Remember January's post about wine prices in 2012 (the one with the crummy graphic)? That's the post that said wine prices may finally be firming after four years of declines, and that consumers may not be able to find as many bargains later this year and the beginning of next.
Well, it may be time to reconsider that. More, after the jump:
In addition, several countries that have had excess grapes have pared back significantly -- including and most importantly Australia, one Aussie wine official told me. Grapevines there have been plowed under, and the country's wine industry seems to be making an effort to adjust to market conditions, he said. Fewer grapes in Australia means fewer cheap imports to the U.S. Also significant: the Australian dollar has been on par with the U.S. dollar for more than a year, which means those cheap imports aren't necessarily cheap anymore. This is so important that YellowTail is reportedly considering a price increase. If true, that would allow other grocery-store producers who sell similar wine to take a price increase.
So why am I taking another look at this?
First, because there is still a lot of previous vintage wine in the supply chain, and that is driving down prices. In the past couple of days, I've seen a 2007 Oregon pinot gris on sale for 75 percent off, a 2008 MacMurray Ranch pinot noir marked down one-third from the suggested retail price, and stacks and stacks of older wines from producers I've never heard of selling for as little as $5.
Even allowing for normal discounting practices, the vagaries of the Dallas market (we're having a price war that has already driven a local big-name retailer out of business), and things I don't know anything about, that's not supposed to be happening at this late date. These wines were supposed to have been sold by now, and I'm not the only one who has noticed this. Several wine writers in other parts of the country have noticed the same thing.
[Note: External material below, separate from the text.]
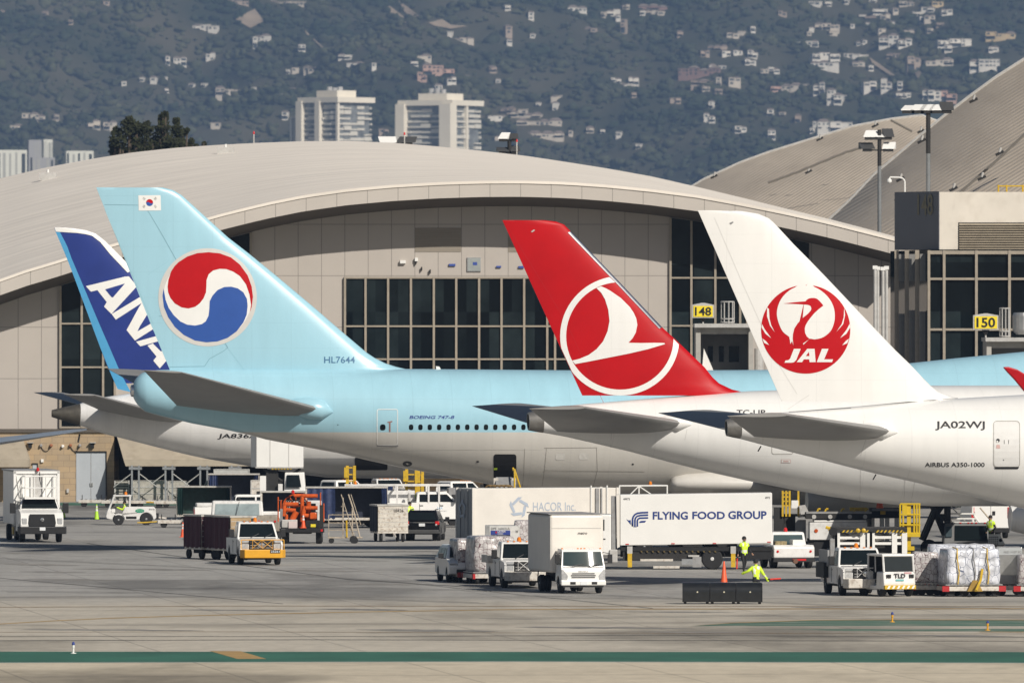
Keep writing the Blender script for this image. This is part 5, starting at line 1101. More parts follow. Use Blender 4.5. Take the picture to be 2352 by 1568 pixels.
e1 = KE.loc(1852, 1150, 9.5); mb = MB(); mb.lathe(e1 - Vector((0, 0, .05)), (1, 0, 0), [(.4, 0), (.62, .02), (.78, .9), (.86, 2.4), (.84, 4.2), (.72, 4.9), (.66, 4.6)], MT['fairing_pale_grey'], 28); mb.build('engine', KE.root, smooth=40)
mb = MB(); e2 = KE.loc(1950, 1120, 9.5); mb.hexa([(e2.x - 2, e2.y - .15, e1.z + .6), (e2.x + 2, e2.y - .15, e1.z + .6), (e2.x + 2, e2.y + .15, e1.z + .6), (e2.x - 2, e2.y + .15, e1.z + .6)], [(e2.x - 1, e2.y - .12, e1.z + 2), (e2.x + 2.4, e2.y - .12, e1.z + 2), (e2.x + 2.4, e2.y + .12, e1.z + 2), (e2.x - 1, e2.y + .12, e1.z + 2)], MT['fairing_pale_grey']); mb.build('engine_pylon', KE.root)
w0 = KE.loc(1720, 1100, 2.9); mb = MB(); vs = []
for a, c, h in ((w0, 13, .7), (KE.loc(2120, 1060, 26), 4.6, .2)): vs += [a, a + Vector((c * .55, 0, h)), a + Vector((c, 0, 0)), a + Vector((c * .5, 0, -h))]
mb.add(vs, [(i, (i + 1) % 4, 4 + (i + 1) % 4, 4 + i) for i in range(4)] + [(0, 1, 2, 3), (4, 5, 6, 7)], PGREY); mb.build('wing', KE.root, smooth=60)
KE.gear(31, 2.6, 3.4)
# ---- dark blue finned aircraft (farthest)
AN = Plane('blue_fin_airliner', 'white airliner with dark blue tail fin lettered ANA, farthest of the row', 119, 705, 8, 'airliners parked side by side')
top = [(119, 941), (182, 927), (230, 914), (268, 906), (380, 894), (574, 872), (754, 860), (900, 856), (3000, 856)]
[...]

Second, there is still a lot of cheap wine coming into the country from elsewhere. Lew Perdue at Wine Industry Insight has analyzed U.S. wine export-import data (behind a pay wall), and despite improvements, 2011 was the third worst trade imblance in the last decade. We're buying more wine from abroad than we're exporting, and all that wine we're buying is not first growth Bordeaux.
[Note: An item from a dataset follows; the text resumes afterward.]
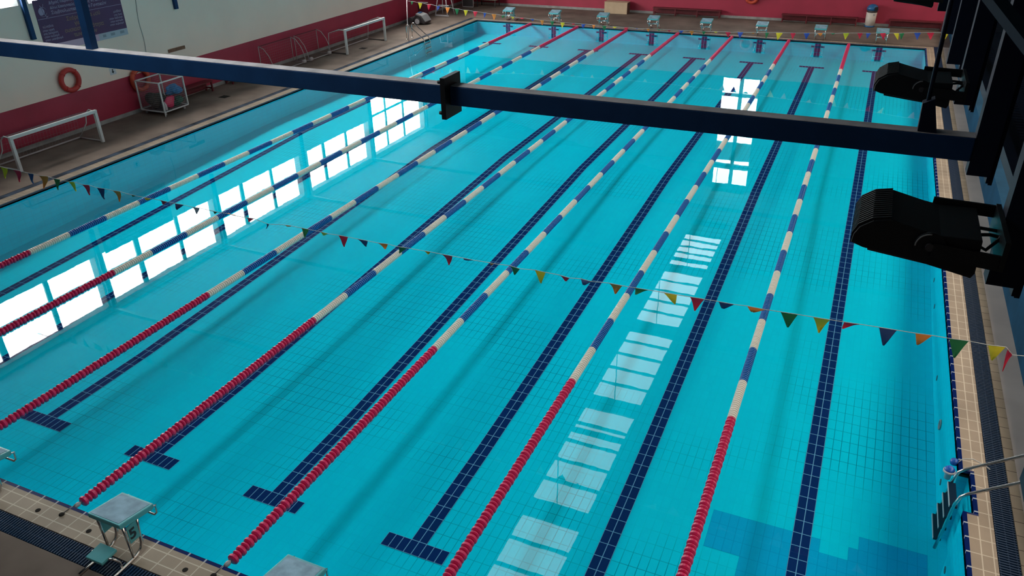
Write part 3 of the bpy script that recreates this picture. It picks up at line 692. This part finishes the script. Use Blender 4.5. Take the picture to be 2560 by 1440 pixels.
for n, o in zip((4, 5, 6), near_blocks):
    o.location = (2.5*n-1.25, PY0-.06, 0); o['label'] = BL[n]; o['group'] = 'starting blocks on the near edge'
    text('number', str(n), 'letter_black', o, (.2245, -.262, .375), .2, (pi/2, 0, pi/2))

# ------------------------------------------------------------------ ladders
def make_ladder(sx, steps=4, depth=1.0):
    """local frame: y along the pool edge, x = +sx into the pool, origin on the deck edge"""
    t = thing('pool_ladder', '', 'ladder')
    for y in (-.25, .25):
        pts = [(sx*.12, y, -.85), (sx*.10, y, -.6), (sx*.06, y, -.05), (sx*.02, y, .10)]
        pts += [(-sx*.05, y, .17), (-sx*.70, y, .66)] + arc((-sx*.78, y, .62), .10, radians(55), radians(180), 6, (sx, 0, 0), (0, 0, 1))
        pts += [(-sx*.88, y, .4), (-sx*.88, y, DZ)]
        q = MB(); q.tube(pts, .021, 10); q.build('handrail', 'chrome', t)
        q = MB(); q.lathe([(.05, 0), (.05, .01), (.025, .025)], (-sx*.88, y, DZ+.001), 'z', 14); q.build('floor_flange', 'chrome', t)
    for k in range(steps):
        z = -.10-.2*k; x = sx*(.06+.02*k)
        q = MB(); q.box((x-.045, -.24, z-.02), (x+.045, .24, z+.012)); st = q.build('tread', 'tread', t)
        q = MB(); q.box((x+sx*.045, -.24, z-.02), (x+sx*.052, .24, z+.014)); q.build('tread_edge', 'white_plastic', st)
    return t
l1 = make_ladder(1); l1.location = (PX0+.02, 28.6, 0); l1['label'] = 'chrome pool ladder at the far left corner beside the grey pole'
l2 = make_ladder(-1); l2.location = (PX1-.0, 5.42, 0); l2['label'] = 'chrome pool ladder at the lower right edge with dark treads under water'
t = thing('chemical_dispenser', 'blue and white floating dispenser bobbing beside the right ladder', 'dispenser', (*at_z(2373, 1178, 0.0).xy, 0))
q = MB(); q.lathe([(.015, .07), (.045, .066), (.064, .04), (.066, .024)], (0, 0, 0), 'z', 20); q.build('cap', 'disp_blue', t)
q = MB(); q.lathe([(.066, .024), (.076, .016), (.076, -.008), (.045, -.024), (.04, -.12), (.01, -.125)], (0, 0, 0), 'z', 20); q.build('float_ring', 'white_plastic', t)
t = thing('hose_float', 'small dark blue float with a white cord above the right ladder', 'float', (*at_z(2386, 1154, 0.03).xy, 0.0))
q = MB(); q.lathe([(.01, .075), (.045, .06), (.055, .03), (.045, -.01), (.01, -.02)], (0, 0, 0), 'z', 14); q.build('float_body', 'disp_blue', t)
q = MB(); q.tube([(.03, -.03, .03), (.08, -.02, .12), (.2, 0, .14), (.33, -.04, .118), (.40, -.1, .112)], .007, 6); q.build('cord_loop', 'cord', t)

# ------------------------------------------------------------------ left side equipment
def goal(name, label, y0, y1, xf, h, depth, curved):
    t = thing(name, label, 'goal', (xf, y0, 0), 0, 'white goals on the left deck'); L = y1-y0; r = .045
    q = MB(); q.box((-r, -r, h-.09), (r, L+r, h)); q.build('crossbar', 'white_paint', t, bevel=.01)
    for y in (0, L):
        q = MB(); q.box((-r, y-r, DZ), (r, y+r, h-.0902)); q.build('goal_post', 'white_paint', t, bevel=.01)
        q = MB()
        if curved: q.tube([(0, y, h-.05), (-.25, y, h-.02), (-.42, y, h-.15), (-.50, y, h-.45), (-depth, y, DZ+.04)], .018, 7)
        else:
            q.tube([(0, y, h-.05), (-.30, y, h-.02), (-depth*.9, y, h-.20), (-depth, y, DZ+.04)], .016, 7)
        q.build('rear_stay', 'white_paint', t)
        q = MB(); q.tube([(0, y, DZ+.03), (-depth, y, DZ+.03)], .022, 7); q.build('ground_bar', 'grey_pvc' if curved else 'dark_plastic', t)
    q = MB(); q.tube([(-depth, 0, DZ+.04), (-depth, L, DZ+.04)], .024, 7); q.build('rear_ground_bar', 'grey_pvc', t)
    q = MB(); n = 26
    def npt(u, v):
        prof = [(0, h-.05), (-.3, h-.06), (-depth*.9, h-.2), (-depth, DZ+.05)]; s = v*3; i = min(2, int(s)); f = s-i
        return (prof[i][0]*(1-f)+prof[i+1][0]*f, u*L, prof[i][1]*(1-f)+prof[i+1][1]*f)
    for i in range(n+1): q.tube([npt(i/n, v/9) for v in range(10)], .0022, 3, cap=False)
    for j in range(1, 13): q.tube([npt(u/8, j/13) for u in range(9)], .0022, 3, cap=False)
    q.build('goal_net', 'net', t)
    return t
goal('handball_goal', 'white framed goal with netting at the left edge of the photo', 9.18, 11.91, -2.22, 1.04, .95, True)
goal('handball_goal', 'white framed goal near the far ladder on the left deck', 24.68, 27.76, -2.15, 1.10, .95, False)
def float_goal(label, ya, yb):
    t = thing('float_goal', label, 'goal', (-2.88, ya, 0), 0, 'small net goals against the left wall'); L = yb-ya
    for y in (0, L):
        q = MB(); q.tube([(0, y, DZ+.06), (-.04, y, DZ+.35), (-.16, y, DZ+.65), (-.38, y, DZ+.92), (-.62, y, DZ+1.0)], .016, 7); q.build('curved_arm', 'grey_pvc', t)
        q = MB(); q.tube([(-.62, y, DZ), (-.62, y, DZ+1.0)], .016, 7); q.build('rear_post', 'grey_pvc', t)
        q = MB(); q.tube([(0, y, DZ+.05), (-.62, y, DZ+.03)], .014, 7); q.build('side_bar', 'grey_pvc', t)
        q = MB(); q.lathe([(.02, -.09), (.075, -.07), (.08, .07), (.02, .09)], (0, y+(.12 if y == 0 else -.12), DZ+.08), 'y', 12); q.build('float_block', 'grey_pvc', t)
    q = MB(); q.tube([(0, 0, DZ+.05), (0, L, DZ+.05)], .018, 7); q.build('front_bar', 'grey_pvc', t)
    q = MB(); q.box((-.625, 0, DZ+.99), (-.605, L, DZ+1.01)); q.build('top_bar', 'maroon', t)
    q = MB()
    for i in range(17): q.tube([(-.61, L*i/16, DZ+.04), (-.61, L*i/16, DZ+1.0)], .0022, 3, cap=False)
    for j in range(10): q.tube([(-.61, 0, DZ+.06+.1*j), (-.61, L, DZ+.06+.1*j)], .0022, 3, cap=False)
    q.build('goal_net', 'net', t)
float_goal('small net goal with curved arms, left one of the pair by the wall', 20.75, 22.75)
float_goal('small net goal with curved arms, beside the far white goal', 22.98, 24.5)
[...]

Third, and most importanly, consumers have decided they like cheap wine and don't want to pay for the more expensive stuff. That means that any producer that raises prices is likely to find that consumers will go elsewhere rather than pay more.
"I think so, yes," Wine Market Council president John Gillespie told an industry conference earlier this month. "2012 will probably mirror 2011 in terms of consumption frequency and purchase price-points. Within that there may be some shifting, because if there are shortages in California, there are certainly no shortages in Europe, South America or Australia. But I don’t see any real changes on the horizon in terms of overall consumer behavior with wine in the U.S. in the coming 12 months."
Gillespie is a numbers guy, and he wouldn't say this unless he had the figures to support it. And he does. At the same conference, Danny Brager, who heads Nielsen's Beverage Alcohol Client Services (which means he's the guy who crunches the company's alcohol survey numbers), said that wine prices in 2011 were virtually unchanged from 2006, and that he doesn't see any reason to expect them to change any time soon.
These are revolutionary developments, if they play out this way. It meas that consumers have enough clout to affect wine prices, which has never really been the case. It will present yet another challenge to an industry that doens't really understand wine consumers.



This will be interesting to watch as it evolves, as the consumer gets more clout. But for now the critic still holds too much power along with the wholesale link in the chain.
Posted by: Christopher Miller | February 27, 2012 at 05:15 PM
Exactly correct, Christopher, and if someone had told me this was going to happen, I wouldn't have believed them. Which is why I wrote the January wine price post.
That consumers are flexing their pricing muscle is almost too good to be true.